Yesterday was one of those days when my soul simultaneously soared and sank.
How to explain? How to enumerate? How to attach words to feelings experienced so powerfully?
In mulling it over, my husband gave me a word to begin to describe how the death of a friend affects us: cumulative. It's a cumulative loss; that's how he put it more or less.
So when I think of Sarah gone from our ward family. When I cry because I won't see her smile again in this life. When I fret and cry and lament her children's and parents' aching hearts. When I mourn her too-soon departure, my mind and heart tick back to the three most recent funerals I've attended: Zoe's, Grandpa's, and Tawna's. The most fresh, the most recent adding to the absences of the others gone before.
And yet for all the dark clouds pressing in, the sun shines above.
Sinking and soaring.
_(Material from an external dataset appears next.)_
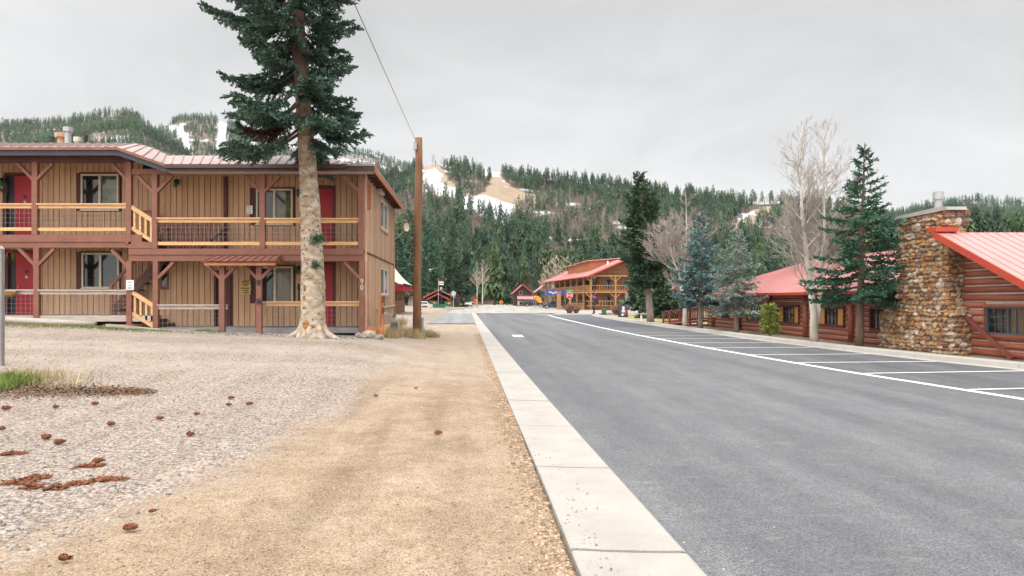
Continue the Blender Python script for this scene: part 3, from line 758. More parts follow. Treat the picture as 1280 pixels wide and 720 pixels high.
# decks and beams
def deck(x0, x1, z, name, m, thick=.14):
    b = MB(); y = DF + .14
    while y < DW - .05:
        b.box(x0, x1, y, min(y + .132, DW - .03), z - .04, z); y += .14
    b.box(x0, x1, DF + .14, DW - .03, z - thick, z - .042)
    b.build(name, m, motel)
XJ0, XJ1 = fx(160), fx(193)             # the stair flight between the levels
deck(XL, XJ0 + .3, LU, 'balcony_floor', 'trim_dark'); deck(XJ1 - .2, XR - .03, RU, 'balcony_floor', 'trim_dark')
deck(XL, XJ0 + .35, LF, 'porch_floor', 'deck_grey'); deck(XJ1 - .2, XR - .05, RF, 'porch_floor', 'deck_grey')
b = MB(); b.box(XL, XJ0 + .9, DF + .02, DF + .12, LF - .2, LF - .002); b.build('porch_edge', 'rail_grey', motel)
b = MB(); b.box(XJ1 - .1, XR - .17, DF + .03, DF + .13, RF - .17, RF - .002); b.build('porch_edge', 'deck_grey', motel)
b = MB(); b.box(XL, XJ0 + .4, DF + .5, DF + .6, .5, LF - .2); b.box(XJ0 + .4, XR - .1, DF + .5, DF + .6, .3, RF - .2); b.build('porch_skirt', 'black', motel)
def beam2(x0, x1, zt, zm, zb):
    b = MB(); b.box(x0, x1, DF - .02, DF + .1, zm + .006, zt); b.box(x0, x1, DF + .01, DF + .13, zb, zm); return b
o = beam2(XL, XJ0 + .46, LU + .01, fz(302.6), fz(309.5)).build('balcony_beam', 'trim', motel)
o = beam2(XJ0 + .03, XR - .005, RU + .01, fz(318.7), fz(326.3)).build('balcony_beam', 'trim', motel)
b = MB(); b.box(XJ0 + .03, XJ1 - .07, DF - .03, DF + .1, RU + .02, fz(302.4)); b.build('stair_riser', 'trim', motel)
b = MB(); b.box(XL, XJ0 + .1, DF + .0, DF + .14, 6.2, 6.36); b.build('eave_beam', 'trim_dark', motel)
b = MB(); b.box(XJ0 + .09, XR, DF + .0, DF + .14, fz(218), fz(211.2)); b.build('eave_beam', 'trim', motel)
# posts and braces
def post(px, z0, z1, w=.17, dy=0.0, b1=None, m='trim', left=True, right=True):
    x = fx(px); b = MB(); b.box(x - w / 2, x + w / 2, DF - .03 + dy, DF + .12 + dy, z0, z1); o = b.build('post', m, motel)
    if b1:
        for s, on in ((-1, left), (1, right)):
            if not on: continue
            k = MB(); k.beam((x + s * .05, DF + .04 + dy, b1 - .58), (x + s * .58, DF + .04 + dy, b1 - .04), .09, .13, (0, 1, 0)); k.build('brace', m, o)
post(43.5, LU + .01, 6.2, .18, 0, 6.2); post(161, LU - .3, 6.2, .17, 0, 6.2, right=False)
post(193.5, RU + .01, fz(218), .17, 0, fz(218)); post(328, RU + .01, fz(218), .17, 0, fz(218)); post(451, RU + .01, fz(218), .17, 0, fz(218), right=False)
post(-190, LU, 6.2, .18, 0, 6.2); post(-190, .9, fz(309.5), .18, 0, fz(309.5)); post(-60, LU, 6.2, .18, 0, 6.2); post(-60, .9, fz(309.5), .18, 0, fz(309.5))
post(45.5, LF - .2, fz(309.5), .18, 0, fz(309.5)); post(161.5, .75, fz(326.3), .17, 0, fz(311), right=False); post(194.5, .66, fz(326.3), .17, 0, fz(326.5), left=False)
post(286, .62, fz(326.5), .17, -.62, fz(327)); post(331, .6, fz(326.5), .17, -.62, fz(327)); post(452.5, .44, fz(326.5), .18, 0, fz(326.5), right=False)
b = MB(); x = wx(283); b.box(x - .06, x + .06, DW - .14, DW - .022, RU, 6.0); b.build('post', 'trim_dark', motel)

def railing(pxa, pxb, zt, zb, m='rail', wires=True, top_h=.15, mb_=.11, nwire=3, m2=None):
    x0, x1 = fx(pxa), fx(pxb); o = MB()
    o.box(x0, x1, DF - .04, DF + .13, zt - .045, zt); o.box(x0 + .002, x1 - .002, DF + .01, DF + .06, zt - .16, zt - .047)
    r = o.build('railing', m, motel)
    if zb is not None:
        k = MB(); k.box(x0, x1, DF + .01, DF + .07, zb - mb_, zb); k.build('lower_rail', m2 or m, r)
    lo = zb if zb is not None else zt - .92
    if wires:
        k = MB(); n = max(2, round((x1 - x0) / .155))
        hi = zt - .16
        for i in range(1, n):
            x = x0 + (x1 - x0) * i / n; k.box(x - .0022, x + .0022, DF + .03, DF + .034, lo, hi)
        nh = max(2, round((hi - lo) / .155))
        for i in range(1, nh):
            z = lo + (hi - lo) * i / nh; k.box(x0, x1, DF + .024, DF + .028, z - .0022, z + .0022)
        k.build('wire_mesh', 'wire', r)
railing(-58, 41, fz(254.3), fz(284.2)); railing(-188, -62, fz(254.3), fz(284.2)); railing(-188, -62, fz(361.8), None, 'rail_grey'); railing(46, 158.5, fz(254.3), fz(284.5))
railing(196, 325.8, fz(272), fz(302.2)); railing(330.4, 448.5, fz(272.5), fz(302.2))
railing(-58, 43, fz(361.8), None, 'rail_grey'); railing(48, 159, fz(362), None, 'rail_grey')
railing(197, 284, fz(380.5), None, 'rail_grey'); railing(333, 449.5, fz(376.5), None)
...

I miss Grandpa saying, "See ya in the funny papers." I ache for Zoe's parents who lost her on Christmas. I wish Tawna could be here, holding my babies, her grandbabies. I miss Sarah's sincere gaze. And yet.
Their goodness inspires.
From the Latin, inspire means to breathe upon or into.
Their goodness inspires. They invite me to live more fully, to use all the breath I have to meet them again at Jesus' feet.
They are spires. I lift my eyes and heart because of their lives, because of their deaths.
1 comment:
Beautiful post for beautiful lives. Thank you.